[Scripts that build scenes]
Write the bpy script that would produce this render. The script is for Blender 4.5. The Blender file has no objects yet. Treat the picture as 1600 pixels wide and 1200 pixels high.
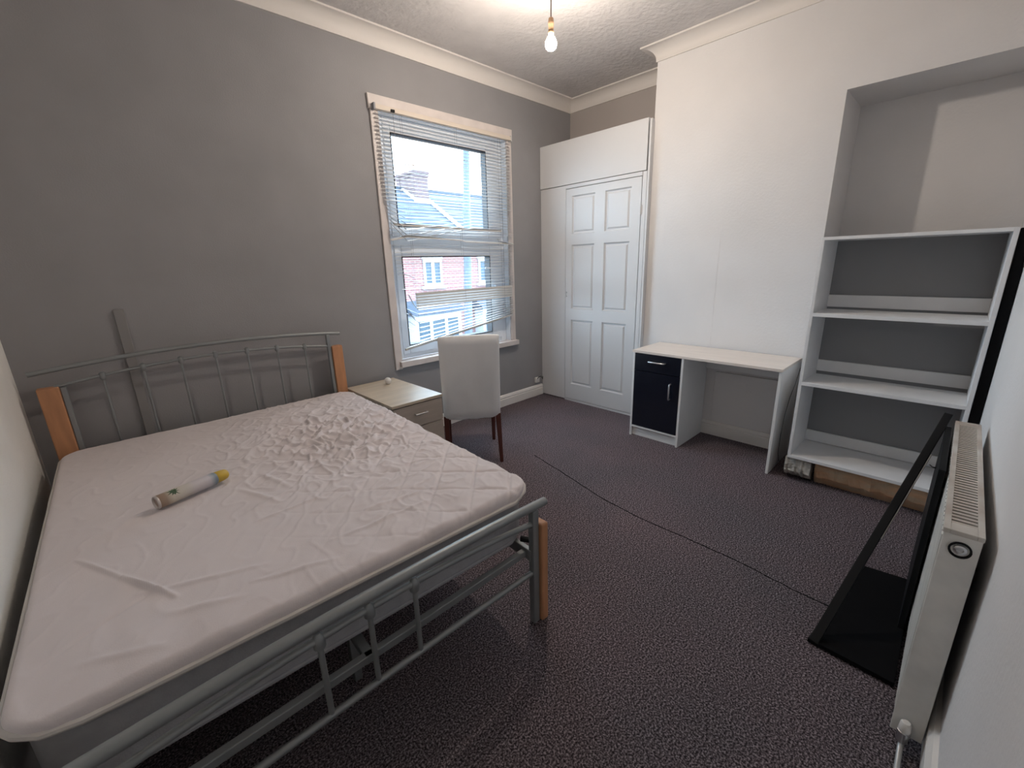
import bpy, bmesh, math, random
from mathutils import Vector, Matrix, noise
random.seed(4)
PI = math.pi
S = bpy.context.scene
COL = S.collection

# ------------------------------------------------------------------ camera
cam_d = bpy.data.cameras.new('camera')
cam = bpy.data.objects.new('camera', cam_d); COL.objects.link(cam); S.camera = cam
FPX = 672.118
cam_d.sensor_width = 36.0; cam_d.lens = 36.0 * FPX / 1600.0; cam_d.clip_start = 0.02
def _rot(y, p, r):
    y, p, r = map(math.radians, (y, p, r))
    F = Vector((math.cos(p)*math.sin(-y), math.cos(p)*math.cos(y), math.sin(p)))
    R = Vector((math.cos(y), math.sin(y), 0)); U = R.cross(F)
    return R*math.cos(r)+U*math.sin(r), -R*math.sin(r)+U*math.cos(r), F
R_, U_, F_ = _rot(-43.761, -15.573, -1.62)
M = Matrix((R_, U_, -F_)).transposed().to_4x4()
M.translation = Vector((0.3192, -3.3049, 1.5))
cam.matrix_world = M

# ------------------------------------------------------------------ light and exposure
SKY = 3.7
BULB = 212.0
EXPO = 2.15
w = bpy.data.worlds.new('sky'); S.world = w; w.use_nodes = True
nt = w.node_tree; nt.nodes.clear()
wo = nt.nodes.new('ShaderNodeOutputWorld'); bg = nt.nodes.new('ShaderNodeBackground')
tc = nt.nodes.new('ShaderNodeTexCoord'); mp = nt.nodes.new('ShaderNodeMapping'); nz = nt.nodes.new('ShaderNodeTexNoise')
mp.inputs['Scale'].default_value = (1, 1, 3); nz.inputs['Scale'].default_value = 2.2; nz.inputs['Detail'].default_value = 5
cr = nt.nodes.new('ShaderNodeValToRGB')
cr.color_ramp.elements[0].position = .3; cr.color_ramp.elements[0].color = (.66, .84, 1.0, 1)
cr.color_ramp.elements[1].position = .75; cr.color_ramp.elements[1].color = (.80, .93, 1.0, 1)
nt.links.new(tc.outputs['Generated'], mp.inputs[0]); nt.links.new(mp.outputs[0], nz.inputs['Vector'])
nt.links.new(nz.outputs['Fac'], cr.inputs[0]); nt.links.new(cr.outputs[0], bg.inputs[0])
bg.inputs[1].default_value = SKY; nt.links.new(bg.outputs[0], wo.inputs[0])
pl = bpy.data.lights.new('window_portal', 'AREA'); pl.shape = 'RECTANGLE'; pl.size = 1.32; pl.size_y = 1.92
pl.cycles.is_portal = True
po = bpy.data.objects.new('window_portal', pl); COL.objects.link(po)
po.location = (2.822, .34, 1.68); po.rotation_euler = (-PI/2, 0, 0)
S.view_settings.view_transform = 'Standard'; S.view_settings.look = 'None'
S.view_settings.gamma = 1; S.view_settings.use_curve_mapping = False
S.view_settings.exposure = EXPO

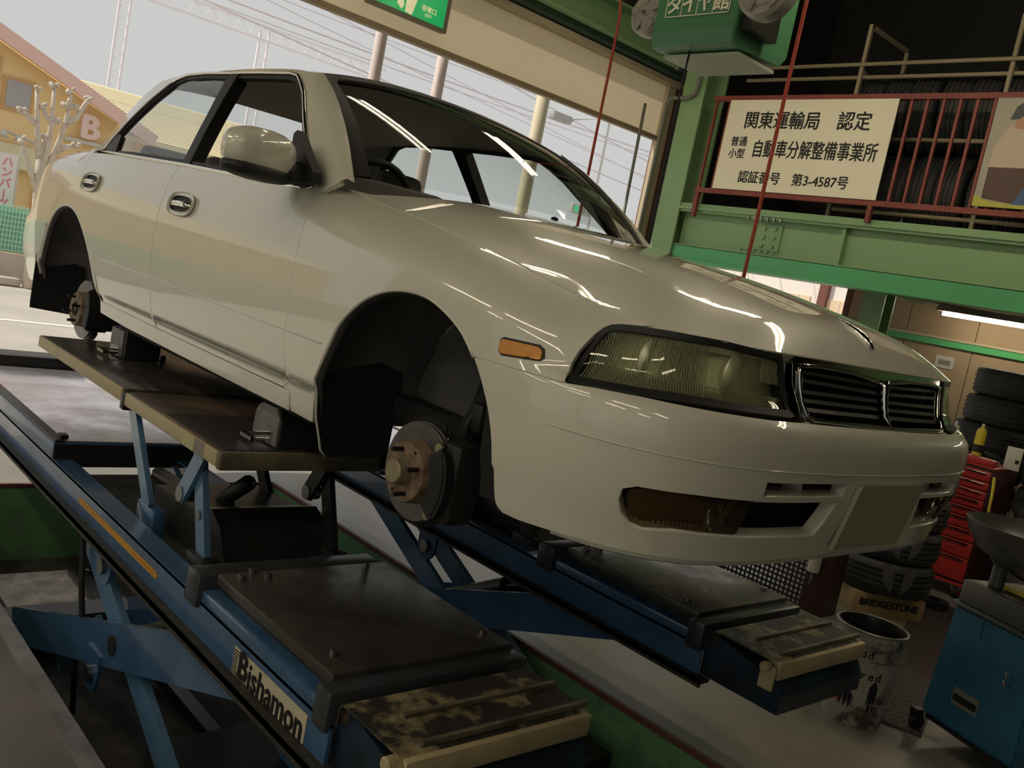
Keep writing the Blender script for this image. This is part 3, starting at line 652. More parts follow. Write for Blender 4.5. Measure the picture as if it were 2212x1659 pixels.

## Given problem
Each entry gets copied exactly; the pictures stay out.

## Expected answer
Write the bpy script that would produce this render. The script is for Blender 4.5. The Blender file has no objects yet. Treat the picture as 1600 pixels wide and 1200 pixels high.
import bpy, bmesh, math, random
from mathutils import Vector, Matrix, noise
random.seed(4)
PI = math.pi
S = bpy.context.scene
COL = S.collection

# ------------------------------------------------------------------ camera
cam_d = bpy.data.cameras.new('camera')
cam = bpy.data.objects.new('camera', cam_d); COL.objects.link(cam); S.camera = cam
FPX = 672.118
cam_d.sensor_width = 36.0; cam_d.lens = 36.0 * FPX / 1600.0; cam_d.clip_start = 0.02
def _rot(y, p, r):
    y, p, r = map(math.radians, (y, p, r))
    F = Vector((math.cos(p)*math.sin(-y), math.cos(p)*math.cos(y), math.sin(p)))
    R = Vector((math.cos(y), math.sin(y), 0)); U = R.cross(F)
    return R*math.cos(r)+U*math.sin(r), -R*math.sin(r)+U*math.cos(r), F
R_, U_, F_ = _rot(-43.761, -15.573, -1.62)
M = Matrix((R_, U_, -F_)).transposed().to_4x4()
M.translation = Vector((0.3192, -3.3049, 1.5))
cam.matrix_world = M

# ------------------------------------------------------------------ light and exposure
SKY = 3.7
BULB = 212.0
EXPO = 2.15
w = bpy.data.worlds.new('sky'); S.world = w; w.use_nodes = True
nt = w.node_tree; nt.nodes.clear()
wo = nt.nodes.new('ShaderNodeOutputWorld'); bg = nt.nodes.new('ShaderNodeBackground')
tc = nt.nodes.new('ShaderNodeTexCoord'); mp = nt.nodes.new('ShaderNodeMapping'); nz = nt.nodes.new('ShaderNodeTexNoise')
mp.inputs['Scale'].default_value = (1, 1, 3); nz.inputs['Scale'].default_value = 2.2; nz.inputs['Detail'].default_value = 5
cr = nt.nodes.new('ShaderNodeValToRGB')
cr.color_ramp.elements[0].position = .3; cr.color_ramp.elements[0].color = (.66, .84, 1.0, 1)
cr.color_ramp.elements[1].position = .75; cr.color_ramp.elements[1].color = (.80, .93, 1.0, 1)
nt.links.new(tc.outputs['Generated'], mp.inputs[0]); nt.links.new(mp.outputs[0], nz.inputs['Vector'])
nt.links.new(nz.outputs['Fac'], cr.inputs[0]); nt.links.new(cr.outputs[0], bg.inputs[0])
bg.inputs[1].default_value = SKY; nt.links.new(bg.outputs[0], wo.inputs[0])
pl = bpy.data.lights.new('window_portal', 'AREA'); pl.shape = 'RECTANGLE'; pl.size = 1.32; pl.size_y = 1.92
pl.cycles.is_portal = True
po = bpy.data.objects.new('window_portal', pl); COL.objects.link(po)
po.location = (2.822, .34, 1.68); po.rotation_euler = (-PI/2, 0, 0)
S.view_settings.view_transform = 'Standard'; S.view_settings.look = 'None'
S.view_settings.gamma = 1; S.view_settings.use_curve_mapping = False
S.view_settings.exposure = EXPO

Keep writing the Blender script for this image. This is part 3, starting at line 652. More parts follow. Write for Blender 4.5. Measure the picture as if it were 2212x1659 pixels.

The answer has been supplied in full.